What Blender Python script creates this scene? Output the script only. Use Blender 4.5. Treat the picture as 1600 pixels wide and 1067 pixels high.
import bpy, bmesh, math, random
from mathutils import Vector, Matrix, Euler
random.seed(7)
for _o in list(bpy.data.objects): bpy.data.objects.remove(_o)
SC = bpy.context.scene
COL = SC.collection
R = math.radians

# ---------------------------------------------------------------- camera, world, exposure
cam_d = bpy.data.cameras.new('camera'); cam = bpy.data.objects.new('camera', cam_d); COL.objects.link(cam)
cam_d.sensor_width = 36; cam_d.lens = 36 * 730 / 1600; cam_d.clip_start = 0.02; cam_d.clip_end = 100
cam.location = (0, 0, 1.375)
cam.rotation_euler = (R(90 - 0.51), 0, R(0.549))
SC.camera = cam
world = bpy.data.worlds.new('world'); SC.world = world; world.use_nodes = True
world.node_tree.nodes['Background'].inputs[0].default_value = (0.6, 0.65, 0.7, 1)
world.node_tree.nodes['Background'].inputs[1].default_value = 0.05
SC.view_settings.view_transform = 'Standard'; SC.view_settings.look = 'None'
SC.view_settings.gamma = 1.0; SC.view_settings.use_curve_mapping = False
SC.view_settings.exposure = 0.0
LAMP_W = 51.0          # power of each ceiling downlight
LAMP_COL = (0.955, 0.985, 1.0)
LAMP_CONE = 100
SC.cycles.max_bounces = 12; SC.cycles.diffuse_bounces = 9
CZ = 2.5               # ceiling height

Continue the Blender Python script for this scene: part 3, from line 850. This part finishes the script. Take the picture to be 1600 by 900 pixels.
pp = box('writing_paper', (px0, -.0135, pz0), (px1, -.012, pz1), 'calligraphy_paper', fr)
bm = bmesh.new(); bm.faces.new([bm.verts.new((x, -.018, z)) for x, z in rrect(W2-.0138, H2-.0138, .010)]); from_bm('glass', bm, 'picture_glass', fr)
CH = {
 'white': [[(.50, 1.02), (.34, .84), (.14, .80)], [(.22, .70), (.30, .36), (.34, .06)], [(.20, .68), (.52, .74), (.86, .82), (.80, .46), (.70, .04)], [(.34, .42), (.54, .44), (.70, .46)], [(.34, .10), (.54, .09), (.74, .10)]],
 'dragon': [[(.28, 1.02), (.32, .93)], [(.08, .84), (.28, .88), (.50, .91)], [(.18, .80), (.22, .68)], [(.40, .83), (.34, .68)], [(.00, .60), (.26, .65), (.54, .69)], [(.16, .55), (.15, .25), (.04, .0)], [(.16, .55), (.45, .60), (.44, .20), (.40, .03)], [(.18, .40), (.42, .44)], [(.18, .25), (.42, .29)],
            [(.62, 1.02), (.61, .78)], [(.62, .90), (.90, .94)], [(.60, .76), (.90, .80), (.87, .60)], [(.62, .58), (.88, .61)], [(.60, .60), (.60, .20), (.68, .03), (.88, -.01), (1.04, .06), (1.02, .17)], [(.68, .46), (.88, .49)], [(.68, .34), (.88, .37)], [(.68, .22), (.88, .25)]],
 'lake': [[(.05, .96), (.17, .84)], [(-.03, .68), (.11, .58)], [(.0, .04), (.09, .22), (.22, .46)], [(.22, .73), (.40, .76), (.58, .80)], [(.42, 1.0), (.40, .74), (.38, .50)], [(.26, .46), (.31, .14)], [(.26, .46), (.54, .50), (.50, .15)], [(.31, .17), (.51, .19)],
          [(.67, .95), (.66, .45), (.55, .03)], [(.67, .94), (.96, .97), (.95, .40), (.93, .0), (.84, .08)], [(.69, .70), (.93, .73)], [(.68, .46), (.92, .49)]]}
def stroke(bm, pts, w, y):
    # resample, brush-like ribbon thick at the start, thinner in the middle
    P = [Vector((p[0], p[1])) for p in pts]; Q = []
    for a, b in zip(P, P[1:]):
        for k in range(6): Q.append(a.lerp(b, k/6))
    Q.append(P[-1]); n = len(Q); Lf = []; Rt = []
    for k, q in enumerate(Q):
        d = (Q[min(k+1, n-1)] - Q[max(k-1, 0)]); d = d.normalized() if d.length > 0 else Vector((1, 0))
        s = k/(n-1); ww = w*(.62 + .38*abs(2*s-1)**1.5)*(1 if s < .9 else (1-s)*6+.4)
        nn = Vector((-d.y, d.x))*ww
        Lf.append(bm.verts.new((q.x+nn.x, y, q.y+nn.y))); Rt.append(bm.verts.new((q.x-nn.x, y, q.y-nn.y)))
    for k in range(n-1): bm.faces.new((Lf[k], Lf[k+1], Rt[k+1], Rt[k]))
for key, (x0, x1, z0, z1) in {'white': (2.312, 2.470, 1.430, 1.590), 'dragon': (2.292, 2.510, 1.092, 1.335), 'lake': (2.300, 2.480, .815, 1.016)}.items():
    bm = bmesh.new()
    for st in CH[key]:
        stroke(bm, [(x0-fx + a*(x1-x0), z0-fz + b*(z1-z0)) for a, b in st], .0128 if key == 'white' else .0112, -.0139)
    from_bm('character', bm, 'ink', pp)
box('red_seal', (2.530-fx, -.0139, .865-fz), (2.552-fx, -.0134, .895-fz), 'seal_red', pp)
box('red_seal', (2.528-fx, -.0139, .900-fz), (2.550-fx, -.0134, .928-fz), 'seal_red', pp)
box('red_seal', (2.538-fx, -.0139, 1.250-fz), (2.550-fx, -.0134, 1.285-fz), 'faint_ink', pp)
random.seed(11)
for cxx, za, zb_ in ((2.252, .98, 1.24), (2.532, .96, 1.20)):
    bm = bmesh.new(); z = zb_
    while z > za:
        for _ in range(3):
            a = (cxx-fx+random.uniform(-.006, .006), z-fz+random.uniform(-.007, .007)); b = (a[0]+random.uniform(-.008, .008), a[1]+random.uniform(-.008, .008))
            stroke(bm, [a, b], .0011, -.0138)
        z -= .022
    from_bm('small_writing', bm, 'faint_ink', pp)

- - - -

◆ What is needed ◆
Retype the listing above in full, with no alterations.

◆ Exercise solution ◆
What Blender Python script creates this scene? Output the script only. Use Blender 4.5. Treat the picture as 1600 pixels wide and 1067 pixels high.
import bpy, bmesh, math, random
from mathutils import Vector, Matrix, Euler
random.seed(7)
for _o in list(bpy.data.objects): bpy.data.objects.remove(_o)
SC = bpy.context.scene
COL = SC.collection
R = math.radians

# ---------------------------------------------------------------- camera, world, exposure
cam_d = bpy.data.cameras.new('camera'); cam = bpy.data.objects.new('camera', cam_d); COL.objects.link(cam)
cam_d.sensor_width = 36; cam_d.lens = 36 * 730 / 1600; cam_d.clip_start = 0.02; cam_d.clip_end = 100
cam.location = (0, 0, 1.375)
cam.rotation_euler = (R(90 - 0.51), 0, R(0.549))
SC.camera = cam
world = bpy.data.worlds.new('world'); SC.world = world; world.use_nodes = True
world.node_tree.nodes['Background'].inputs[0].default_value = (0.6, 0.65, 0.7, 1)
world.node_tree.nodes['Background'].inputs[1].default_value = 0.05
SC.view_settings.view_transform = 'Standard'; SC.view_settings.look = 'None'
SC.view_settings.gamma = 1.0; SC.view_settings.use_curve_mapping = False
SC.view_settings.exposure = 0.0
LAMP_W = 51.0          # power of each ceiling downlight
LAMP_COL = (0.955, 0.985, 1.0)
LAMP_CONE = 100
SC.cycles.max_bounces = 12; SC.cycles.diffuse_bounces = 9
CZ = 2.5               # ceiling height

Continue the Blender Python script for this scene: part 3, from line 850. This part finishes the script. Take the picture to be 1600 by 900 pixels.
pp = box('writing_paper', (px0, -.0135, pz0), (px1, -.012, pz1), 'calligraphy_paper', fr)
bm = bmesh.new(); bm.faces.new([bm.verts.new((x, -.018, z)) for x, z in rrect(W2-.0138, H2-.0138, .010)]); from_bm('glass', bm, 'picture_glass', fr)
CH = {
 'white': [[(.50, 1.02), (.34, .84), (.14, .80)], [(.22, .70), (.30, .36), (.34, .06)], [(.20, .68), (.52, .74), (.86, .82), (.80, .46), (.70, .04)], [(.34, .42), (.54, .44), (.70, .46)], [(.34, .10), (.54, .09), (.74, .10)]],
 'dragon': [[(.28, 1.02), (.32, .93)], [(.08, .84), (.28, .88), (.50, .91)], [(.18, .80), (.22, .68)], [(.40, .83), (.34, .68)], [(.00, .60), (.26, .65), (.54, .69)], [(.16, .55), (.15, .25), (.04, .0)], [(.16, .55), (.45, .60), (.44, .20), (.40, .03)], [(.18, .40), (.42, .44)], [(.18, .25), (.42, .29)],
            [(.62, 1.02), (.61, .78)], [(.62, .90), (.90, .94)], [(.60, .76), (.90, .80), (.87, .60)], [(.62, .58), (.88, .61)], [(.60, .60), (.60, .20), (.68, .03), (.88, -.01), (1.04, .06), (1.02, .17)], [(.68, .46), (.88, .49)], [(.68, .34), (.88, .37)], [(.68, .22), (.88, .25)]],
 'lake': [[(.05, .96), (.17, .84)], [(-.03, .68), (.11, .58)], [(.0, .04), (.09, .22), (.22, .46)], [(.22, .73), (.40, .76), (.58, .80)], [(.42, 1.0), (.40, .74), (.38, .50)], [(.26, .46), (.31, .14)], [(.26, .46), (.54, .50), (.50, .15)], [(.31, .17), (.51, .19)],
          [(.67, .95), (.66, .45), (.55, .03)], [(.67, .94), (.96, .97), (.95, .40), (.93, .0), (.84, .08)], [(.69, .70), (.93, .73)], [(.68, .46), (.92, .49)]]}
def stroke(bm, pts, w, y):
    # resample, brush-like ribbon thick at the start, thinner in the middle
    P = [Vector((p[0], p[1])) for p in pts]; Q = []
    for a, b in zip(P, P[1:]):
        for k in range(6): Q.append(a.lerp(b, k/6))
    Q.append(P[-1]); n = len(Q); Lf = []; Rt = []
    for k, q in enumerate(Q):
        d = (Q[min(k+1, n-1)] - Q[max(k-1, 0)]); d = d.normalized() if d.length > 0 else Vector((1, 0))
        s = k/(n-1); ww = w*(.62 + .38*abs(2*s-1)**1.5)*(1 if s < .9 else (1-s)*6+.4)
        nn = Vector((-d.y, d.x))*ww
        Lf.append(bm.verts.new((q.x+nn.x, y, q.y+nn.y))); Rt.append(bm.verts.new((q.x-nn.x, y, q.y-nn.y)))
    for k in range(n-1): bm.faces.new((Lf[k], Lf[k+1], Rt[k+1], Rt[k]))
for key, (x0, x1, z0, z1) in {'white': (2.312, 2.470, 1.430, 1.590), 'dragon': (2.292, 2.510, 1.092, 1.335), 'lake': (2.300, 2.480, .815, 1.016)}.items():
    bm = bmesh.new()
    for st in CH[key]:
        stroke(bm, [(x0-fx + a*(x1-x0), z0-fz + b*(z1-z0)) for a, b in st], .0128 if key == 'white' else .0112, -.0139)
    from_bm('character', bm, 'ink', pp)
box('red_seal', (2.530-fx, -.0139, .865-fz), (2.552-fx, -.0134, .895-fz), 'seal_red', pp)
box('red_seal', (2.528-fx, -.0139, .900-fz), (2.550-fx, -.0134, .928-fz), 'seal_red', pp)
box('red_seal', (2.538-fx, -.0139, 1.250-fz), (2.550-fx, -.0134, 1.285-fz), 'faint_ink', pp)
random.seed(11)
for cxx, za, zb_ in ((2.252, .98, 1.24), (2.532, .96, 1.20)):
    bm = bmesh.new(); z = zb_
    while z > za:
        for _ in range(3):
            a = (cxx-fx+random.uniform(-.006, .006), z-fz+random.uniform(-.007, .007)); b = (a[0]+random.uniform(-.008, .008), a[1]+random.uniform(-.008, .008))
            stroke(bm, [a, b], .0011, -.0138)
        z -= .022
    from_bm('small_writing', bm, 'faint_ink', pp)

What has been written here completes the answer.